Trump’s LARPing as a Dictator Just Got a Little More Real
Donald Trump wants to use the Insurrection Act to deploy military troops on the streets of American cities. It’s an act of desperation that will probably backfire — but an alarming sign of the lengths he may be willing to go to save his disintegrating presidency.
President Donald Trump said on Monday that he’s considering using the Insurrection Act of 1807 to deploy the military against those protesting the brutal murder of George Floyd, an unarmed black man, at the hands of Minneapolis police on May 25. Trump said in the Rose Garden, “If a city or a state refuses to take the actions that are necessary to defend the life and property of their residents, then I will deploy the United States military and quickly solve problem for them.”
Though it would be a scary move on Trump’s part, it’s also perhaps a desperate one, suggesting that he knows he has lost control of the American people. Trump has long been a fanboy of dictators, and his rallies have always dabbled in the aesthetics of fascism, but in these (let’s hope) final months of his presidency, using the military against protesters — especially without the consent of state and local governments — would be a newly authoritarian step for him.
The Insurrection Act was passed more than two centuries ago, and in theory, it would allow the president to get around the provisions of the later Posse Comitatus Act of 1878, which bars the government from using the military as a police force. Thomas Jefferson drafted it because former vice president Aaron Burr was allegedly plotting to overthrow the US government. Burr was arrested in Alabama before the act passed, rendering it irrelevant for its conceived purpose. Since then, it’s been used infrequently.
In the twentieth century, the Insurrection Act was sometimes evoked to protect black Americans’ civil rights; both John F. Kennedy and Dwight D. Eisenhower used it this way, in Kennedy’s case several times. Subsequent US presidents, however, have been more inclined to use the act to quash rebellions by black people protesting racist violence. It was used in 1968 during riots provoked by the assassination of Martin Luther King, Jr, and in 1992 when Los Angeles rioted in rage over the beating of Rodney King. George H. W. Bush also used the Insurrection Act in 1989, in the aftermath of Hurricane Hugo, to crack down on looting in St. Croix in the US Virgin Islands — having found that local police and National Guard troops, rather than keeping order, had joined in the fun.
If Trump uses the Insurrection Act now, it would be its first invocation this century.

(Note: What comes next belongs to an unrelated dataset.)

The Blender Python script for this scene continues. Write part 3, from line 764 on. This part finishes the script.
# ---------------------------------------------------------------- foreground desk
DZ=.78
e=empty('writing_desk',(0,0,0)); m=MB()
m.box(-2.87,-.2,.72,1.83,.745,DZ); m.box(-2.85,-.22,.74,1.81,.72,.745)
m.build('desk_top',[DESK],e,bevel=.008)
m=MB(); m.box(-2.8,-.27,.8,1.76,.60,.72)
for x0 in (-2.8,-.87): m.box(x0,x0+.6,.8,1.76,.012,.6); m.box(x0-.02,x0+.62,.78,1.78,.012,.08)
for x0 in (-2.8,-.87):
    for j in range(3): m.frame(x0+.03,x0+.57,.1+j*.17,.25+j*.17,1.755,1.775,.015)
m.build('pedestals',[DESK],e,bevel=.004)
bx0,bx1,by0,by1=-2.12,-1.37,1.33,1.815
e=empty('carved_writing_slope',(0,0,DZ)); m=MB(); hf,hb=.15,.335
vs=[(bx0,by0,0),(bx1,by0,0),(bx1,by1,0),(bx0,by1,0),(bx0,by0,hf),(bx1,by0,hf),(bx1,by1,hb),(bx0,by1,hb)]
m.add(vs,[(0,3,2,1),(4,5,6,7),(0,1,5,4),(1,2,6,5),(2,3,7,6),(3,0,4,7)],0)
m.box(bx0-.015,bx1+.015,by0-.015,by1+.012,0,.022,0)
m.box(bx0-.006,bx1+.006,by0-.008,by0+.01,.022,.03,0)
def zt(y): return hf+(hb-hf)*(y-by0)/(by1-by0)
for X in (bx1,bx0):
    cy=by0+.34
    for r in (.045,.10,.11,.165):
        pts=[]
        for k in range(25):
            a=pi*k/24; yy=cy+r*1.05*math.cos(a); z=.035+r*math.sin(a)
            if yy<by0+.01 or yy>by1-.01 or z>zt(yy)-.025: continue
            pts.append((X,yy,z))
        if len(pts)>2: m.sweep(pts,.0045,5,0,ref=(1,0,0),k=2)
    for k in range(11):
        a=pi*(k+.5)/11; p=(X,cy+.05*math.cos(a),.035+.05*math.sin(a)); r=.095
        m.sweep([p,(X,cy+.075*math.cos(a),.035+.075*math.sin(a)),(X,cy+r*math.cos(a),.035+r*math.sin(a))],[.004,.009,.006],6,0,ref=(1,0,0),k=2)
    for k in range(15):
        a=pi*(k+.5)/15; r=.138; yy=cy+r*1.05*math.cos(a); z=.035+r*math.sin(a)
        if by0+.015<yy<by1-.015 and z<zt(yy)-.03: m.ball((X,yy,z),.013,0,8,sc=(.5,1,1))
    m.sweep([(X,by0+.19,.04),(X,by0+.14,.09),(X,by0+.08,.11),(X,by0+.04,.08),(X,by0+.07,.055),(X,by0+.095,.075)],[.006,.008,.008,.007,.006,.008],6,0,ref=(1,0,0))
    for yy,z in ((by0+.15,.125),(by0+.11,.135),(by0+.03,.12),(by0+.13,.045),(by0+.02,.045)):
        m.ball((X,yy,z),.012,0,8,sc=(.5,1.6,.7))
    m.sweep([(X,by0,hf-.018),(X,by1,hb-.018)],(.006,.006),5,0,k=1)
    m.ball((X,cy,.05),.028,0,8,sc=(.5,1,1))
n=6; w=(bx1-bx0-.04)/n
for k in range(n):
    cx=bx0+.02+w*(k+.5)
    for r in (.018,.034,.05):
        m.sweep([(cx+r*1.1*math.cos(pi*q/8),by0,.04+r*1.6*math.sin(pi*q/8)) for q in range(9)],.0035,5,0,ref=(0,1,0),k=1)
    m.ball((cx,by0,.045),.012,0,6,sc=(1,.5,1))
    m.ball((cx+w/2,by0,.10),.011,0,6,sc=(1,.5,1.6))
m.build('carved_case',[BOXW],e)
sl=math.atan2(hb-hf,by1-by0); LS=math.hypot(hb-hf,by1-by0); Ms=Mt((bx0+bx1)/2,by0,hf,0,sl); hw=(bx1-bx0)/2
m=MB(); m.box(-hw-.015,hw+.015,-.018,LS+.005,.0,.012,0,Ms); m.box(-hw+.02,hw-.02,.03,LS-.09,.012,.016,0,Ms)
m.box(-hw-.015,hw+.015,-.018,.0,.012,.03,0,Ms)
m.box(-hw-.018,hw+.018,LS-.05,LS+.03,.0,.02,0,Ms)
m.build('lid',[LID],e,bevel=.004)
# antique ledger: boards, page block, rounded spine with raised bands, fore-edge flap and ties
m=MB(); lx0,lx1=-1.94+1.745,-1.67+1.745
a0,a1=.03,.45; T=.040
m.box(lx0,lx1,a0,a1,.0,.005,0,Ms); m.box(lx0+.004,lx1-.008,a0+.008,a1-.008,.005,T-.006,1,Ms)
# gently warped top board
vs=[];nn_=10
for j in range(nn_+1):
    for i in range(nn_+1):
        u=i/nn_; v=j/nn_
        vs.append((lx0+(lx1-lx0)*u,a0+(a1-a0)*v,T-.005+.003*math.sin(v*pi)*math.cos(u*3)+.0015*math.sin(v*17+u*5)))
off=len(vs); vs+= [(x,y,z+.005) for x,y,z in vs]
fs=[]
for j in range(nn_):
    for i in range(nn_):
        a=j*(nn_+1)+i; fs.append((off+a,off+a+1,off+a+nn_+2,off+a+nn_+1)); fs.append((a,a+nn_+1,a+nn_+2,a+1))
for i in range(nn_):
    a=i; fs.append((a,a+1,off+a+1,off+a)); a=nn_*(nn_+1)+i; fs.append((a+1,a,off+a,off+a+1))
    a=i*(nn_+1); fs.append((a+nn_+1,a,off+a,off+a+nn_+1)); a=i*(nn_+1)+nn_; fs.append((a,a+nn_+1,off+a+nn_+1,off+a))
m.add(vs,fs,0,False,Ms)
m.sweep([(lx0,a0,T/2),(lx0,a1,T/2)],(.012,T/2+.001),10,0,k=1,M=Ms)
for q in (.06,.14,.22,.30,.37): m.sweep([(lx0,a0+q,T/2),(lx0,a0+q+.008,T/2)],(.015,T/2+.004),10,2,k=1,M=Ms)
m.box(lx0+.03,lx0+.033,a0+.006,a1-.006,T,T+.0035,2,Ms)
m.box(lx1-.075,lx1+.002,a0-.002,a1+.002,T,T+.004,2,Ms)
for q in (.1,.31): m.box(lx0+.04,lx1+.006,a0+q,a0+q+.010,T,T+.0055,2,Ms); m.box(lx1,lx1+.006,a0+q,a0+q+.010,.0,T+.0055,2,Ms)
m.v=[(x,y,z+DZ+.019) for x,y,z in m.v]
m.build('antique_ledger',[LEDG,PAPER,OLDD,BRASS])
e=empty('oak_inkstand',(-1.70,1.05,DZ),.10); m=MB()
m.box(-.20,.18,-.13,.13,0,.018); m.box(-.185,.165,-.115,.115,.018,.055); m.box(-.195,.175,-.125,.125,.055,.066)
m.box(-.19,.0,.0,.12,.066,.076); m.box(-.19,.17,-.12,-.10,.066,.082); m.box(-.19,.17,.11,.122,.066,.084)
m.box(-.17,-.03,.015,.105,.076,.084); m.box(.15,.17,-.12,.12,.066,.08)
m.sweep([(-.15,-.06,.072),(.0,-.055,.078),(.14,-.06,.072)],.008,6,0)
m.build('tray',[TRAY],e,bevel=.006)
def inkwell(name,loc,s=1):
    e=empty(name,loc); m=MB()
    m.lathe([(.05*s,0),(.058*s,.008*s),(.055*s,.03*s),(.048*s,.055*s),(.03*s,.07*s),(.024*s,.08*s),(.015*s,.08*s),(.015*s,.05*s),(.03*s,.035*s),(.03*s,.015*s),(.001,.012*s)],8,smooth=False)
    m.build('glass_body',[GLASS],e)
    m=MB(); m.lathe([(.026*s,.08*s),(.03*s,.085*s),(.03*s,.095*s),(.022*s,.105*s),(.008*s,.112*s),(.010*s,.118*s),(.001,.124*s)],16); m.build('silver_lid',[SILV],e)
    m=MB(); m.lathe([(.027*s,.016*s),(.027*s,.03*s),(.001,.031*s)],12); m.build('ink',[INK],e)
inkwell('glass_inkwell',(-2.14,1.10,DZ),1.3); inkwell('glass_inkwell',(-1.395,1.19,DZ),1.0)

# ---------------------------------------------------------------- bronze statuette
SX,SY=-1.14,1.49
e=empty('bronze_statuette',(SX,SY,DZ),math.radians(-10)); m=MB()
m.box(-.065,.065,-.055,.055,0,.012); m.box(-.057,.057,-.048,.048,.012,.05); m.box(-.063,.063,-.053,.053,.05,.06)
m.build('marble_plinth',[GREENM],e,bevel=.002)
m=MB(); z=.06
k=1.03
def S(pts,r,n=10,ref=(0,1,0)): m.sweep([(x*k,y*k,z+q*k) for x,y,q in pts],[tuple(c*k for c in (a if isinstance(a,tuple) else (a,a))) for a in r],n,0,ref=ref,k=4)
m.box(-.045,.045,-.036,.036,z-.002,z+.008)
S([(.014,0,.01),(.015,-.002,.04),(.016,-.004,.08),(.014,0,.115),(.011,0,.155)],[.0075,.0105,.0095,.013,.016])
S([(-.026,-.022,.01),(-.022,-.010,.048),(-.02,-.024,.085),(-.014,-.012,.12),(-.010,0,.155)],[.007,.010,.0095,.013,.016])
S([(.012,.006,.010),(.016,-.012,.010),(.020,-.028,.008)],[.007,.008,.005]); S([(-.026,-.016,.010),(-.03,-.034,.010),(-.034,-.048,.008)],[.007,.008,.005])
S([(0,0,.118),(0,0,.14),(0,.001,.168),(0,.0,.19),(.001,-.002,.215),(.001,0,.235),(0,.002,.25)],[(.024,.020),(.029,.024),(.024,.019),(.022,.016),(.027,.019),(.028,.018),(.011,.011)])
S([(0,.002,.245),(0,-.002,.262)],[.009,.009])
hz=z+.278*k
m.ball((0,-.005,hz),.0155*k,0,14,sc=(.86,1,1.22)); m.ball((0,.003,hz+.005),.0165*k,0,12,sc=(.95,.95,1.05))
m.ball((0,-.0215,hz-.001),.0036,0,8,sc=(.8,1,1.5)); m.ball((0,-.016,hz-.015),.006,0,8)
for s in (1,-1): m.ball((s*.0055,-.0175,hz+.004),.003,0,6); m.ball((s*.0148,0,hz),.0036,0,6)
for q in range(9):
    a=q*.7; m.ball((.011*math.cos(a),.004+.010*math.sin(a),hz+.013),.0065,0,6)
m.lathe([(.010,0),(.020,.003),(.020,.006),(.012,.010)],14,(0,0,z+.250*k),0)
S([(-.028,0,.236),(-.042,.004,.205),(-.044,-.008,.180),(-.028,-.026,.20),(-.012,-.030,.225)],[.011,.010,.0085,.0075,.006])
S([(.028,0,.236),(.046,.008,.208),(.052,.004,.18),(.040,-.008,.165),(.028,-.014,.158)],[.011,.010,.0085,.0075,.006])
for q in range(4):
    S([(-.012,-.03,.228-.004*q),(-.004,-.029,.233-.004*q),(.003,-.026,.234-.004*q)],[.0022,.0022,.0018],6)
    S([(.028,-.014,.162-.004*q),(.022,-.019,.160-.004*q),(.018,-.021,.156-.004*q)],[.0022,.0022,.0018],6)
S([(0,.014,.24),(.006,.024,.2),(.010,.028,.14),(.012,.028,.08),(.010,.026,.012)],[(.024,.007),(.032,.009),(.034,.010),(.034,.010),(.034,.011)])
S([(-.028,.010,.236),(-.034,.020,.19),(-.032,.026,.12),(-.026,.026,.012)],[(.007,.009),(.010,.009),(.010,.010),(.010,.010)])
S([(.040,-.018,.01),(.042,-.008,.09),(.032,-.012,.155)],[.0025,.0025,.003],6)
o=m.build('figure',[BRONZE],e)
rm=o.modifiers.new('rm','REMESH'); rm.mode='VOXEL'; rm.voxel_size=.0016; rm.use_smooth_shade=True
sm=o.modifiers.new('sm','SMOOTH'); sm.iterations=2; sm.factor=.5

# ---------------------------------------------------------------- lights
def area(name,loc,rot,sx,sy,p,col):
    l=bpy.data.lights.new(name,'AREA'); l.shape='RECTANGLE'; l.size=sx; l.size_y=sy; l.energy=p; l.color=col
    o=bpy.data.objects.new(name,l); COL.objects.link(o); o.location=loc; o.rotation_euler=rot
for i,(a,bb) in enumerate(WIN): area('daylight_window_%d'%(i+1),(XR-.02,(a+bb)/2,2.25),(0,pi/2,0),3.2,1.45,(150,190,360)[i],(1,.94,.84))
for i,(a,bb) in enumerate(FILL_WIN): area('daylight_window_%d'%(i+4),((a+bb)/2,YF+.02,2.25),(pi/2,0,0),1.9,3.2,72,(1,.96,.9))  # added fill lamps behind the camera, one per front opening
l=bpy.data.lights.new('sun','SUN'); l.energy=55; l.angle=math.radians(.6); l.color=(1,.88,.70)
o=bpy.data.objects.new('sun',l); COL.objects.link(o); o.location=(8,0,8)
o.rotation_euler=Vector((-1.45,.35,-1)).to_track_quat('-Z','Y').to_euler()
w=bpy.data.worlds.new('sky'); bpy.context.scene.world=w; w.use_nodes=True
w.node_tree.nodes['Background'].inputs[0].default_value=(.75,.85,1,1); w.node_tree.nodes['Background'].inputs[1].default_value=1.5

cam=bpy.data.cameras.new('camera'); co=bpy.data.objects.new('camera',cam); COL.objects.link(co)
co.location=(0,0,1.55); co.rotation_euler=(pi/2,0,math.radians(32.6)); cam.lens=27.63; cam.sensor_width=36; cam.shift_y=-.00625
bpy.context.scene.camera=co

Courts have previously ruled that the Insurrection Act can’t be used without the consent of the states involved, and in this case, the states are objecting loudly. The governors of Michigan, Illinois, and New York have denounced the idea. New York attorney general Letitia James tweeted on Monday, “President Trump is not a dictator & he doesn’t have the right to unilaterally deploy U.S. military across American states.” James vowed to take him to court if he tries, and other states will surely do the same. The protests enjoy broad public support.
Yet the Democrats aren’t exactly rejecting authoritarianism. Though they don’t want Trump to infringe on their powers, their own respect for the right to protest hasn’t been impressive. New York has declared a curfew of 8 p.m. this week, a shocking move in the city that never sleeps, and we aren’t alone: curfews been imposed in at least forty-two cities and twenty-four states this week.
Because of the protests — and only because of the protests — everyone is talking about the awful murder of George Floyd, racism in America, and the need to end the regimes of policing and incarceration that plague black working-class communities. Americans are becoming “ungovernable,” to use Frances Fox Piven’s term, and that’s good. Trump is overstepping here, and the move will probably backfire on him. Still, the fact that the president is trying to expand his powers in a moment of extreme crisis and class war should alarm everyone. We need a plan for the counterattack.